Lakaju’s story not only retells the myth in a new tempo, temperament and tone, it also brings Panauti into limelight. It discusses Panauti’s location, its pristine natural landscape, its existed around the confluence of three holy rivers Padmavati, Lilavati and Rudavati, its cultural and social make-up and its ancient, religious and mythological significance. It cites Panauti is a site of liberation and salvation, tagging the claim with the stories of several Hindu deities who attained salvation at this location. Many stories of the Mahabharata take this place as their locale. A few stories of the Buddhists, especially the story of Namobuddha, and those of some ancient rulers of Nepal also revolve around this location. This makes Panauti a place so significant from historical, religious and cultural points of view. Its natural and topographical beauty is always there.

Besides foregrounding such multiple significances of the ancient town of Panauti, Lakoju’s work gives a detailed description of the Makar Mela that makes one of the religious trademarks of Panauti. The Mela, or the religious fair, draws devotees not only from its vicinity but also from several parts of Nepal and India. This way, Panauti is a region religious pilgrimage site, and its further development can make it one of the most coveted sites of visit for religious tourism in Asia. Lakaju’s account, in detail, presents the story of the origin of the fair, its development, stories connected with it, its religious and cultural significance and its latest version. This opens a gate for multifarious academic studies and researches and gives a wonderful point of departure to begin with.

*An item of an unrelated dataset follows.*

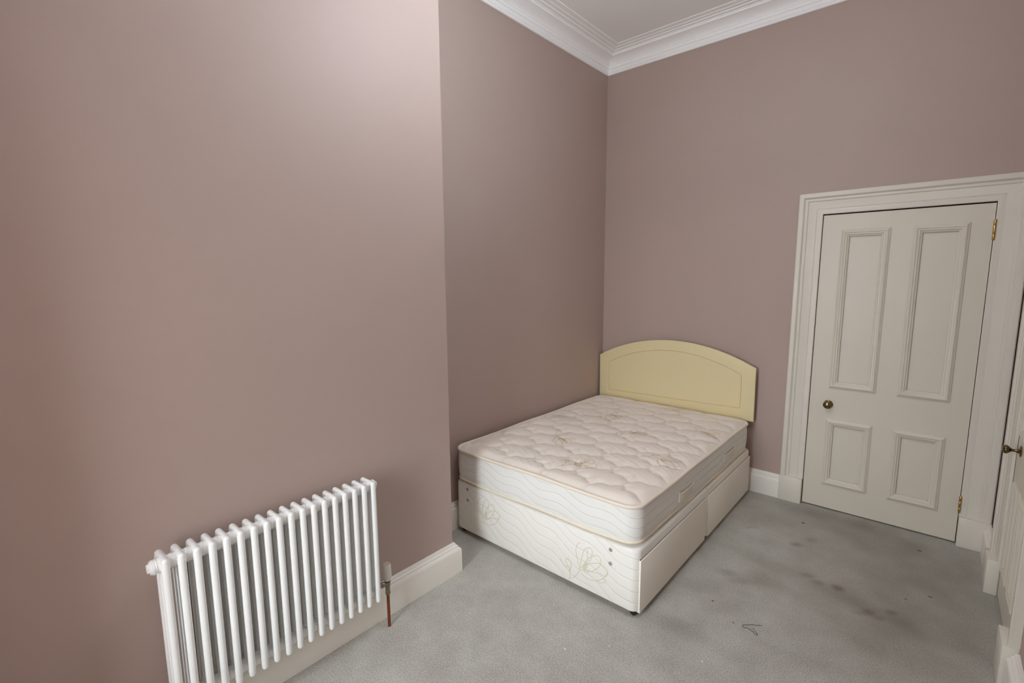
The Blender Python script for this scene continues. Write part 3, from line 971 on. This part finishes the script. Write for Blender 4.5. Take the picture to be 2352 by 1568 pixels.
# ------------------------------------------------------------------ added pendant lamp, unseen above the frame, to brighten upper walls, cornice and bed
LX, LY, LZ, LR = 1.38, -2.32, 3.05, .18
lamp = empty('added_pendant_lamp', (LX, LY, HC))
tag(lamp, 'added round white globe lamp, out of view, brightening the upper walls and bed top', 'lamp')
bm = bmesh.new()
lathe(bm, [(0, 0), (.05, 0), (.05, -.012), (.03, -.03), (.008, -.036), (0, -.036)], (0, 0, 0), (0, 0, 1), 24)
obj('added_rose', bm_mesh('added_rose', bm), M_CORN, lamp, smooth=40)
bm = bmesh.new()
lathe(bm, [(0, -.03), (.0035, -.03), (.0035, LZ + LR + .02 - HC), (0, LZ + LR + .02 - HC)], (0, 0, 0), (0, 0, 1), 8)
obj('added_cord', bm_mesh('added_cord', bm), M_SCRAP, lamp)
bm = bmesh.new()
lathe(bm, [(0, .05), (.02, .05), (.036, .03), (.04, -.008), (0, -.008)], (0, 0, LZ + LR - HC), (0, 0, 1), 20)
obj('added_holder', bm_mesh('added_holder', bm), M_CORN, lamp, smooth=40)
M_GLOBE = bpy.data.materials.new('added_lamp_glow')
M_GLOBE.use_nodes = True
gb = M_GLOBE.node_tree.nodes['Principled BSDF']
gb.inputs['Base Color'].default_value = (.8, .8, .8, 1)
gb.inputs['Emission Color'].default_value = (.91, 1.0, 1.11, 1)
gb.inputs['Emission Strength'].default_value = 33  # glow of the added lamp
bm = bmesh.new()
bmesh.ops.create_uvsphere(bm, u_segments=32, v_segments=20, radius=LR, matrix=Matrix.Translation((0, 0, LZ - HC)))
obj('added_globe', bm_mesh('added_globe', bm), M_GLOBE, lamp, smooth=60)

# ------------------------------------------------------------------ small things on the carpet
def scrap(name, x, y, lx, ly, rot, m, label, cat, group, h=.0022):
    bm = bmesh.new()
    n = 7
    top, bot = [], []
    for k in range(n):
        a = 2 * math.pi * k / n
        r = 1 + .35 * math.sin(2.3 * k + x * 40)
        px, py = lx * r * math.cos(a), ly * r * math.sin(a)
        top.append(bm.verts.new((px * .85, py * .85, h + .0012 * math.sin(k * 2.0))))
        bot.append(bm.verts.new((px, py, .0005)))
    bm.faces.new(top); bm.faces.new(bot[::-1])
    for k in range(n):
        bm.faces.new((bot[k], bot[(k + 1) % n], top[(k + 1) % n], top[k]))
    o = obj(name, bm_mesh(name, bm), m)
    o.location = (x, y, 0)
    o.rotation_euler = (0, 0, rot)
    return tag(o, label, cat, group)
WG, BG = 'white specks on the carpet', 'brown crumbs on the carpet'
scrap('paper_scrap', 1.210, -2.333, .0075, .0028, -.5, M_SCRAP, 'longest white speck on the carpet, in front of the bed foot', 'scrap', WG)
scrap('paper_scrap', 1.354, -2.184, .0042, .0022, -.6, M_SCRAP, 'white speck on the carpet just below the near bed corner', 'scrap', WG)
scrap('paper_scrap', 1.709, -1.996, .0042, .003, -.3, M_SCRAP, 'white speck on the carpet, nearest to the dark thread', 'scrap', WG)
scrap('paper_scrap', .994, -2.128, .003, .0022, .3, M_SCRAP, 'tiny white speck close to the front edge of the bed base', 'scrap', WG)
scrap('paper_scrap', .710, -2.455, .003, .0022, .3, M_SCRAP, 'tiny white speck between the radiator pipe and the bed', 'scrap', WG)
scrap('carpet_crumb', 1.796, -.343, .012, .007, .2, M_LEAF, 'orange brown crumb by the left edge of the panelled door', 'crumb', BG, .003)
scrap('carpet_crumb', 2.404, -.263, .010, .005, .3, M_LEAF, 'brown crumb before the hinge side of the panelled door', 'crumb', BG, .003)
scrap('carpet_crumb', 2.461, -.780, .009, .004, -.4, M_LEAF, 'dark crumb on the carpet beside the second door', 'crumb', BG, .003)
scrap('carpet_crumb', 2.363, -.886, .006, .003, -.3, M_LEAF, 'small dark crumb left of the one beside the second door', 'crumb', BG, .003)
scrap('carpet_crumb', 1.605, -1.559, .005, .004, .4, M_LEAF, 'small dark crumb near the drawer side of the bed', 'crumb', BG, .003)
scrap('carpet_crumb', 1.736, -1.655, .004, .0028, .4, M_LEAF, 'tiny dark crumb at the left of the curled thread', 'crumb', BG, .003)
TH = [(1.818, -1.633), (1.829, -1.643), (1.839, -1.655), (1.848, -1.661), (1.845, -1.672), (1.837, -1.671), (1.831, -1.661), (1.821, -1.659), (1.813, -1.653), (1.8, -1.65), (1.79, -1.657),
      (1.78, -1.656), (1.778, -1.642), (1.797, -1.625), (1.813, -1.608), (1.823, -1.606), (1.843, -1.59), (1.85, -1.589)]
tp = catmull([(x, y, .0022) for x, y in TH], 5)
tag(obj('loose_thread', tube_mesh('loose_thread', tp, .0009, 6, closed=False), M_THREAD, smooth=80), 'thin dark curled thread lying on the carpet', 'thread')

I congratulate the researcher Surya Lakoju for this painstaking feat of great cultural, religious and academic import and wish the work a great success. I also urge him to undertake similar researches on other sites of such important around his location and make it available for the international readership. I am particularly happy to see this work coming in the English language. It will, I believe, generate a greater academic and hermeneutic appeal.